- _Description of the task_
Repeat only the lines running from the beginning of the material through the line that contains "return c * .84".

- _Provided data_
--- start ---

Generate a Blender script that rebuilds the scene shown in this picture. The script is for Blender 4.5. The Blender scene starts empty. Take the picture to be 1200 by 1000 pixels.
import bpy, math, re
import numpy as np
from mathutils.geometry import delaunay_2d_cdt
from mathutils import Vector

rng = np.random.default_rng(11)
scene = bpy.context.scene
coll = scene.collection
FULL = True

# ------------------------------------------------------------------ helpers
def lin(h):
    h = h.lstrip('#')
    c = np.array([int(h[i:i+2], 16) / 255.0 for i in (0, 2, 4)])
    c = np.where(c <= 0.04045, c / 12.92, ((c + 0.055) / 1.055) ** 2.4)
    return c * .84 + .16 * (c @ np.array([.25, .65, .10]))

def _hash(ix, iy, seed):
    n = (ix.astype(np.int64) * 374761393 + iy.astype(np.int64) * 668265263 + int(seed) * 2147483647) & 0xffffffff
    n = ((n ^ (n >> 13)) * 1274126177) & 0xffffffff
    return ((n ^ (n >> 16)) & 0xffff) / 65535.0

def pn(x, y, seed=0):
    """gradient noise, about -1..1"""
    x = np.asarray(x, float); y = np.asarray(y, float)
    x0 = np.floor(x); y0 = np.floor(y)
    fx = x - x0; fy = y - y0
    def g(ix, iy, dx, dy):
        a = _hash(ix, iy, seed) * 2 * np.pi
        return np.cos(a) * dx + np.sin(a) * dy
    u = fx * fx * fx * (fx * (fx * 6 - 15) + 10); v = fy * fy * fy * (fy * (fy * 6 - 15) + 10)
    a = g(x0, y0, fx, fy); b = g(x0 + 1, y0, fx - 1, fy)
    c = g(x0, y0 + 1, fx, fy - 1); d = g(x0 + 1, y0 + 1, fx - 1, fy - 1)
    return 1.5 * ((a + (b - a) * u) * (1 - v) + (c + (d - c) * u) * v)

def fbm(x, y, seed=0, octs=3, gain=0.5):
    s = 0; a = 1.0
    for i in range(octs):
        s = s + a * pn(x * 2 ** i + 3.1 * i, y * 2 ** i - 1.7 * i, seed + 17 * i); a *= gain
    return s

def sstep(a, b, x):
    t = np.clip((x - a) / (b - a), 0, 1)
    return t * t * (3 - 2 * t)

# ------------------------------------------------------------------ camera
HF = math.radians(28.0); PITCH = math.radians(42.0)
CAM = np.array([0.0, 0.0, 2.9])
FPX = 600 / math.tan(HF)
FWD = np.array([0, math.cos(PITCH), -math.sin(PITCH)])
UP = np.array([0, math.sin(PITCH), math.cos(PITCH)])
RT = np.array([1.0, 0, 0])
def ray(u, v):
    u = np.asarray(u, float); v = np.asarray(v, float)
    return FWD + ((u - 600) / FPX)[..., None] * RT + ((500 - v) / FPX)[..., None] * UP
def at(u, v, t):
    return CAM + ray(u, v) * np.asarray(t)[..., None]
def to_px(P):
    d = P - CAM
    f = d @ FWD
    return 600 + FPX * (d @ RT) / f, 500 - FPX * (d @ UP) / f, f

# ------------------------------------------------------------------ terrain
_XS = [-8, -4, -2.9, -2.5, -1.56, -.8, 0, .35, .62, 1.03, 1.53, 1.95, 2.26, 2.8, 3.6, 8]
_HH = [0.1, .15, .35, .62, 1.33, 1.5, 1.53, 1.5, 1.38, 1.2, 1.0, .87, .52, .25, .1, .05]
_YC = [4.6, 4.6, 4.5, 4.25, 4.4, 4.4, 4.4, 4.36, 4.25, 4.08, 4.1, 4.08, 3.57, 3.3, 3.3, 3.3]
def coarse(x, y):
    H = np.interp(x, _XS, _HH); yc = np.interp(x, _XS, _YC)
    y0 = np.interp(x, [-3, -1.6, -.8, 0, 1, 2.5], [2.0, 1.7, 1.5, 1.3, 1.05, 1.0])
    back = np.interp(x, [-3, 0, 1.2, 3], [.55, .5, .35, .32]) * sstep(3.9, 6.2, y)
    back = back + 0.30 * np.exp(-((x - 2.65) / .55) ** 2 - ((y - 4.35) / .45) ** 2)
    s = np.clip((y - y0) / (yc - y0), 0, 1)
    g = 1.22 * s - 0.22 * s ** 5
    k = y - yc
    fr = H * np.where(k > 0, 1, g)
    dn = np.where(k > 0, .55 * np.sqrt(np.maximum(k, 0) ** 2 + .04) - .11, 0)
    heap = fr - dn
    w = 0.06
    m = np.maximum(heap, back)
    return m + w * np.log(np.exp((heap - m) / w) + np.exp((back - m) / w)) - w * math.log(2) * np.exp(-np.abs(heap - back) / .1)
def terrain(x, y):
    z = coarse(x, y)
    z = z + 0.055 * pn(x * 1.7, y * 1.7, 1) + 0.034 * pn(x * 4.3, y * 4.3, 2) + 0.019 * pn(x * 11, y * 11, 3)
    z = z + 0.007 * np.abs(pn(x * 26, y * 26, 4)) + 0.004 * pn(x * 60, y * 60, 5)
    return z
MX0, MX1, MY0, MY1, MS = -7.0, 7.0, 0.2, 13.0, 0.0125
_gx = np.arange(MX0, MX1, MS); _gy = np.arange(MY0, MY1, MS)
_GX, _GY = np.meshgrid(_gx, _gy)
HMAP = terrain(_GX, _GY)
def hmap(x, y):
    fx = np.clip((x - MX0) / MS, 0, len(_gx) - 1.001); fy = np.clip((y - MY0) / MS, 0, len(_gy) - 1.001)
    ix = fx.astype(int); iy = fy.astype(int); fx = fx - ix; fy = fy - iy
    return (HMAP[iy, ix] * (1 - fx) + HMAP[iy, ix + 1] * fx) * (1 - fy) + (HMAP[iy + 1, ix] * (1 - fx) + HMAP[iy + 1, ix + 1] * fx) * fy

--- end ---

- _Final answer_
Generate a Blender script that rebuilds the scene shown in this picture. The script is for Blender 4.5. The Blender scene starts empty. Take the picture to be 1200 by 1000 pixels.
import bpy, math, re
import numpy as np
from mathutils.geometry import delaunay_2d_cdt
from mathutils import Vector

rng = np.random.default_rng(11)
scene = bpy.context.scene
coll = scene.collection
FULL = True

# ------------------------------------------------------------------ helpers
def lin(h):
    h = h.lstrip('#')
    c = np.array([int(h[i:i+2], 16) / 255.0 for i in (0, 2, 4)])
    c = np.where(c <= 0.04045, c / 12.92, ((c + 0.055) / 1.055) ** 2.4)
    return c * .84 + .16 * (c @ np.array([.25, .65, .10]))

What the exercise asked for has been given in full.